Essa tese, que continua válida, consta de um artigo meu publicado pela Folha em janeiro de 88, no qual havia o seguinte complemento, convenientemente "esquecido pelo vereador, ao arrepio da ética:
"Nesse processo, o agente promotor das obras receberia à vista o valor do lote, não embutindo no preço os custos financeiros do parcelamento, nem tampouco os custos de comercialização, o que traria uma grande redução no preço final. Participaria ainda como gerenciador das construções, fornecendo orientação para as edificações.

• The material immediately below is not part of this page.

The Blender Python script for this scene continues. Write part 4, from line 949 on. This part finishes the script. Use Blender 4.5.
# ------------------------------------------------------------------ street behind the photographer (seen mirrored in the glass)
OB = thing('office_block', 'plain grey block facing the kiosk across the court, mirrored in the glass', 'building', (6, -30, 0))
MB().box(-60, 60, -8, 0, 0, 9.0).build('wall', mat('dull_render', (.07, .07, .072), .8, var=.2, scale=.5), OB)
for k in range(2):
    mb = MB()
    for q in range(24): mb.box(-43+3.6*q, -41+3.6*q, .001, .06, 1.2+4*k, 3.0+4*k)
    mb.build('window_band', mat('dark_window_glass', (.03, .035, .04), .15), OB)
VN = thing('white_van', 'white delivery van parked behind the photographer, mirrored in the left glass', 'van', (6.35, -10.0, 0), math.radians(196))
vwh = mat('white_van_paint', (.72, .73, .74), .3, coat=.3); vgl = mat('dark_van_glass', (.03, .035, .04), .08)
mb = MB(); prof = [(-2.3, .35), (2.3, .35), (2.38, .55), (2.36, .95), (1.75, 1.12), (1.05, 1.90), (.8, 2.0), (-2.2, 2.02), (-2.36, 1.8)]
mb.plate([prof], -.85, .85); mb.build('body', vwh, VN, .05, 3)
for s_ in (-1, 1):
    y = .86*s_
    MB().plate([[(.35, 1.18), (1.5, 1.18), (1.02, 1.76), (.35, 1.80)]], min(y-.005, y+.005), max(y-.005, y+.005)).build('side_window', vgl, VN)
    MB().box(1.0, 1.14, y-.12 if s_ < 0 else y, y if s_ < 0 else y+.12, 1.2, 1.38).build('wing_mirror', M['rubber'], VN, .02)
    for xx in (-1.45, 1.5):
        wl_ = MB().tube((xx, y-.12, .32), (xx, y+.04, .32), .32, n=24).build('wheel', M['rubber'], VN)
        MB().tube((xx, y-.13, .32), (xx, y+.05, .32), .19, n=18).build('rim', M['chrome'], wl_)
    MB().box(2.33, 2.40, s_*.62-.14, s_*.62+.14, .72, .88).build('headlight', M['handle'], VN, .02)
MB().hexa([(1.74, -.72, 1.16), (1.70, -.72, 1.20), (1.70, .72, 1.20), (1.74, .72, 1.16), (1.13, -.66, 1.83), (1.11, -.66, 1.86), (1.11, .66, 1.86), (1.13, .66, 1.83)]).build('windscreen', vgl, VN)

Percebida a idéia em seu conjunto verifica-se que a tese era sobretudo direcionada a resolver o problema fundiário urbano: os mutirões seriam formados em base semelhante aos consórcios, construiria em um lote regularizado, comprado e pago -e não em terra doada ou invadida- e teriam respaldo técnico da iniciativa privada, através do agente público ou privado.

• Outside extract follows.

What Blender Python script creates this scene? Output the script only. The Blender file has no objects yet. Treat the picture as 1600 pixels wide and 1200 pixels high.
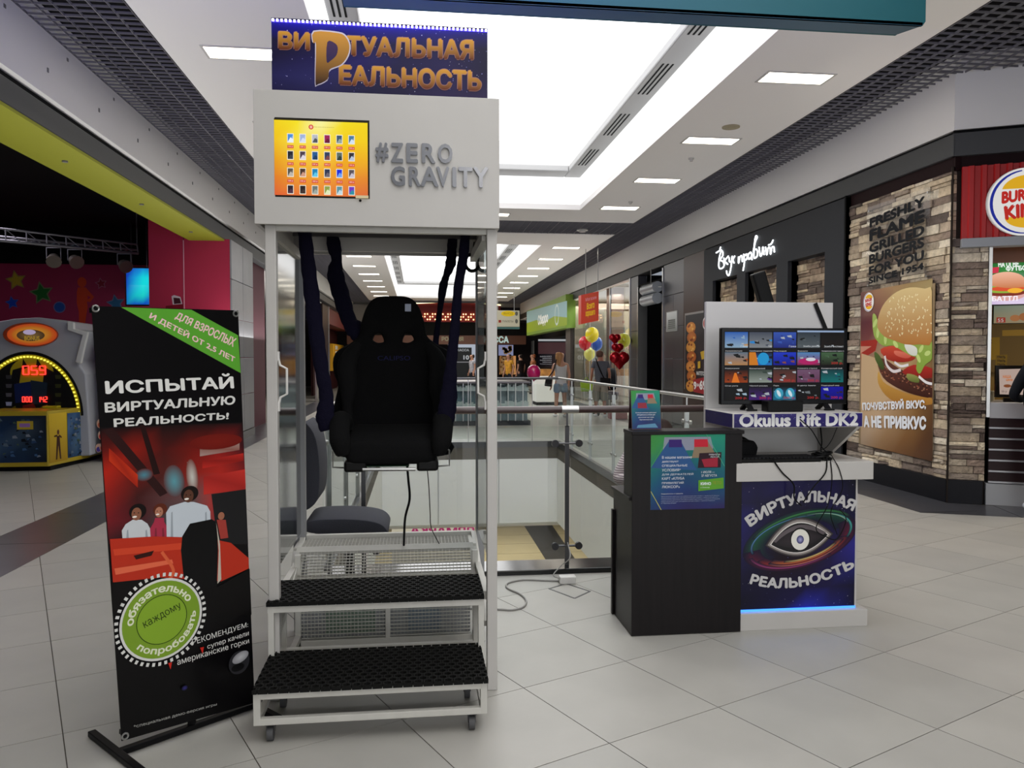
import bpy, bmesh, math, random
import numpy as np
from mathutils import Vector, Matrix
from mathutils.geometry import interpolate_bezier, delaunay_2d_cdt
random.seed(7)
S = bpy.context.scene
COL = S.collection
# ---------------------------------------------------------------- camera
H, F = 1.5, 1238.0
YAW, PIT = math.radians(6.86), math.atan(40 / F)
cam_d = bpy.data.cameras.new('camera')
cam = bpy.data.objects.new('camera', cam_d)
COL.objects.link(cam)
cam.location = (0, 0, H)
cam.rotation_euler = (math.pi / 2 - PIT, 0, -YAW)
cam_d.sensor_width = 36
cam_d.lens = 36 * F / 1600
cam_d.clip_start = .05
cam_d.clip_end = 300
S.camera = cam
# ---------------------------------------------------------------- world, lights, exposure
W = bpy.data.worlds.new('world')
S.world = W
W.use_nodes = True
W.node_tree.nodes['Background'].inputs[0].default_value = (.80, .88, 1, 1)
W.node_tree.nodes['Background'].inputs[1].default_value = .35
S.view_settings.view_transform = 'Standard'
S.view_settings.look = 'None'
S.view_settings.exposure = 0
S.view_settings.gamma = 1
S.view_settings.use_curve_mapping = False
SKY_POWER = 3.0        # luminous skylight panes
LAMP_POWER = 9.0       # recessed ceiling lamps


def area(name, loc, sx, sy, power, col=(1, 1, 1), rot=(0, 0, 0)):
    l = bpy.data.lights.new(name, 'AREA')
    l.shape = 'RECTANGLE'
    l.size, l.size_y, l.energy, l.color = sx, sy, power, col
    o = bpy.data.objects.new(name, l)
    COL.objects.link(o)
    o.location = loc
    o.rotation_euler = rot
    return o



# lamps of the hall and its shops, plus added fill panels without a fitting
area('shop_lamps_right', (7.4, 6.6, 2.65), 1.6, 1.0, 60, (1, .82, .6))
area('hall_fill_right', (5.45, 24, 1.9), 9, 3, 40, (1, .95, .88), (math.radians(90), 0, math.radians(90)))  # added fill facing into the hall to brighten the ceiling
area('stone_wall_fill', (3.6, 7.8, 2.7), 1.6, .3, 9, (1, .92, .8), (0, math.radians(-78), 0))  # added unseen fill that brightens the stone cladding
area('ceiling_fill_right', (4.3, 17, 1.9), .5, 30, 62, (1, .98, .95), (math.radians(180), 0, 0))  # added unseen fill aimed upwards at the right of the ceiling
area('ceiling_fill_left', (-3.1, 12, 1.9), .5, 26, 185, (1, .99, .97), (math.radians(180), 0, 0))  # added unseen fill lifting the left ceiling and fascia
area('hall_lamps_behind', (3.2, -4.0, 4.3), 5, 5, 120, (1, .93, .85))
area('rear_fill', (4.0, -7.6, 1.9), 9, 3.2, 270, (.93, .96, 1), (math.radians(90), 0, 0))  # invented fill panel behind the camera, no opening stands there
area('arcade_lamps', (-7.6, 14.6, 3.9), 1.4, 1.4, 40, (.95, .85, 1))
area('shop_lamps_far_left', (-5.2, 24, 3.1), 2, 12, 160, (1, .95, .88))
area('shop_lamps_far_right', (7.3, 25, 3.2), 2, 12, 330, (1, .95, .88))
area('partition_fill', (5.74, 24.5, 3.35), .25, 8, 110, (1, .96, .9))  # added fill grazing the partition behind the shop glass
area('foyer_lamps', (1.5, 37.5, 4.0), 5, 4, 180, (1, .85, .65))

# ---------------------------------------------------------------- geometry of the view
fw = Vector((math.sin(YAW) * math.cos(PIT), math.cos(YAW) * math.cos(PIT), -math.sin(PIT)))
rt = Vector((math.cos(YAW), -math.sin(YAW), 0))
up = rt.cross(fw)
EYE = Vector((0, 0, H))


def hit(px, py, p, n):
    """Point of the plane (p, n) measured at photograph pixel px, py."""
    d = fw + rt * ((px - 800) / F) - up * ((py - 600) / F)
    p, n = Vector(p), Vector(n)
    return EYE + d * ((p - EYE).dot(n) / d.dot(n))


def aX(px, py, x): return hit(px, py, (x, 0, 0), (1, 0, 0))
def aY(px, py, y): return hit(px, py, (0, y, 0), (0, 1, 0))
def aZ(px, py, z=0): return hit(px, py, (0, 0, z), (0, 0, 1))


# ---------------------------------------------------------------- materials
def lin(h):
    if isinstance(h, (tuple, list)):
        return tuple(h[:3])
    h = h.lstrip('#')
    r = []
    for i in (0, 2, 4):
        c = int(h[i:i + 2], 16) / 255
        r.append(c / 12.92 if c <= .04045 else ((c + .055) / 1.055) ** 2.4)
    return tuple(r)


MATS = {}


def mat(name, col='808080', rough=.5, metal=0, noise=0, nscale=8, bump=0, bscale=60, coat=0, stretch=(1, 1, 1), rough_var=0):
    if name in MATS:
        return MATS[name]
    m = bpy.data.materials.new(name)
    m.use_nodes = True
    nt = m.node_tree
    b = nt.nodes['Principled BSDF']
    c = lin(col)
    b.inputs['Base Color'].default_value = (*c, 1)
    b.inputs['Roughness'].default_value = rough
    b.inputs['Metallic'].default_value = metal
    if max(c) < .04 and not metal:
        b.inputs['Specular IOR Level'].default_value = .16
    if coat:
        b.inputs['Coat Weight'].default_value = coat
        b.inputs['Coat Roughness'].default_value = .12
    if noise or bump or rough_var:
        tc = nt.nodes.new('ShaderNodeTexCoord')
        mp = nt.nodes.new('ShaderNodeMapping')
        mp.inputs['Scale'].default_value = stretch
        nt.links.new(tc.outputs['Object'], mp.inputs[0])
    if noise or rough_var:
        n = nt.nodes.new('ShaderNodeTexNoise')
        n.inputs['Scale'].default_value = nscale
        n.inputs['Detail'].default_value = 5
        nt.links.new(mp.outputs[0], n.inputs['Vector'])
    if noise:
        r = nt.nodes.new('ShaderNodeValToRGB')
        r.color_ramp.elements[0].position = .3
        r.color_ramp.elements[1].position = .7
        r.color_ramp.elements[0].color = (*[x * (1 - noise) for x in c], 1)
        r.color_ramp.elements[1].color = (*[min(1, x * (1 + noise)) for x in c], 1)
        nt.links.new(n.outputs['Fac'], r.inputs[0])
        nt.links.new(r.outputs[0], b.inputs['Base Color'])
    if rough_var:
        mr = nt.nodes.new('ShaderNodeMapRange')
        mr.inputs['To Min'].default_value = rough - rough_var
        mr.inputs['To Max'].default_value = rough + rough_var
        nt.links.new(n.outputs['Fac'], mr.inputs['Value'])
        nt.links.new(mr.outputs[0], b.inputs['Roughness'])
    if bump:
        n2 = nt.nodes.new('ShaderNodeTexNoise')
        n2.inputs['Scale'].default_value = bscale
        n2.inputs['Detail'].default_value = 4
        nt.links.new(mp.outputs[0], n2.inputs['Vector'])
        bp = nt.nodes.new('ShaderNodeBump')
        bp.inputs['Strength'].default_value = bump
        bp.inputs['Distance'].default_value = .01
        nt.links.new(n2.outputs['Fac'], bp.inputs['Height'])
        nt.links.new(bp.outputs[0], b.inputs['Normal'])
    MATS[name] = m
    return m


def per_object(name, ramp, rough=.5, noise=.15, nscale=6, bump=0, bscale=40, rough_var=0):
    """Material whose colour is picked per object from a ramp, with fine noise."""
    m = bpy.data.materials.new(name)
    m.use_nodes = True
    nt = m.node_tree
    b = nt.nodes['Principled BSDF']
    oi = nt.nodes.new('ShaderNodeObjectInfo')
    r = nt.nodes.new('ShaderNodeValToRGB')
    r.color_ramp.interpolation = 'LINEAR'
    el = r.color_ramp.elements
    while len(el) < len(ramp):
        el.new(.5)
    for i, c in enumerate(ramp):
        el[i].position = i / max(1, len(ramp) - 1)
        el[i].color = (*lin(c), 1)
    nt.links.new(oi.outputs['Random'], r.inputs[0])
    tc = nt.nodes.new('ShaderNodeTexCoord')
    n = nt.nodes.new('ShaderNodeTexNoise')
    n.inputs['Scale'].default_value = nscale
    n.inputs['Detail'].default_value = 6
    nt.links.new(tc.outputs['Object'], n.inputs['Vector'])
    mr = nt.nodes.new('ShaderNodeMapRange')
    mr.inputs['From Min'].default_value = .3
    mr.inputs['From Max'].default_value = .7
    mr.inputs['To Min'].default_value = 1 - noise
    mr.inputs['To Max'].default_value = 1 + noise
    nt.links.new(n.outputs['Fac'], mr.inputs['Value'])
    mx = nt.nodes.new('ShaderNodeVectorMath')
    mx.operation = 'SCALE'
    nt.links.new(r.outputs[0], mx.inputs[0])
    nt.links.new(mr.outputs[0], mx.inputs['Scale'])
    nt.links.new(mx.outputs[0], b.inputs['Base Color'])
    b.inputs['Roughness'].default_value = rough
    if rough_var:
        m2 = nt.nodes.new('ShaderNodeMapRange')
        m2.inputs['To Min'].default_value = rough - rough_var
        m2.inputs['To Max'].default_value = rough + rough_var
        nt.links.new(n.outputs['Fac'], m2.inputs['Value'])
        nt.links.new(m2.outputs[0], b.inputs['Roughness'])
    if bump:
        n2 = nt.nodes.new('ShaderNodeTexNoise')
        n2.inputs['Scale'].default_value = bscale
        nt.links.new(tc.outputs['Object'], n2.inputs['Vector'])
        bp = nt.nodes.new('ShaderNodeBump')
        bp.inputs['Strength'].default_value = bump
        bp.inputs['Distance'].default_value = .02
        nt.links.new(n2.outputs['Fac'], bp.inputs['Height'])
        nt.links.new(bp.outputs[0], b.inputs['Normal'])
    MATS[name] = m
    return m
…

Esse modelo de auto-construção e de solução fundiária nada tem a ver com a máquina político-partidária montada pela administração petista em terras públicas ou invadidas, com verbas igualmente públicas distribuídas sem qualquer controle.
Os mutirões petistas, ardorosamente defendidos pelo vereador e por seus colegas de partido -de olho nos gordos currais eleitorais que representam- operam de maneira completamente diversa.
Na esmagadora maioria dos casos são associações dos chamados sem-teto, criadas, manipuladas e controladas pelo PT. Não possuem critério ou responsável técnico. Não se preocupam com a regularização fundiária. Distribuem as casas de acordo com as conveniências políticas. Suas "assessorias ficam com uma taxa de 4% a título de "administração, não prestam contas do dinheiro recebido e, quando o fazem, inúmeros casos de fraude tem sido constatados.
No mutirão do Jardim São Paulo, a denúncia de desvio de verba foi parar na 54ª Delegacia de Polícia: pessoas ligadas a direção do mutirão teriam mobiliado casa e comprado um telefone à vista com o dinheiro do mutirão, segundo denúncia da ex-mutirante Maria Linduína dos Santos Torres. Compras de material de construção teriam sido feitas com notas super-faturadas.
A Prefeitura de São Paulo encaminhou representação ao Procurador Geral da Justiça do Estado de São Paulo para que esses fatos, da maior gravidade e que infelizmente não são isolados, sejam apurados. Dos mais de cem mutirões formados no governo passado, apenas 31 estão em fase final de regularização.
Em resumo, o governo atual enfrenta o problema de moradia de várias formas. O projeto Cingapura de verticalização e erradicação de favelas é uma delas. O mutirão, quando regular, eficiente e honesto, é outra.
Se os vereadores do PT querem colaborar, falem menos e façam mais: despartidarizem os mutirões, ajudem a regularizá-los e a deles afastar os espertalhões que se locupletam com o dinheiro público.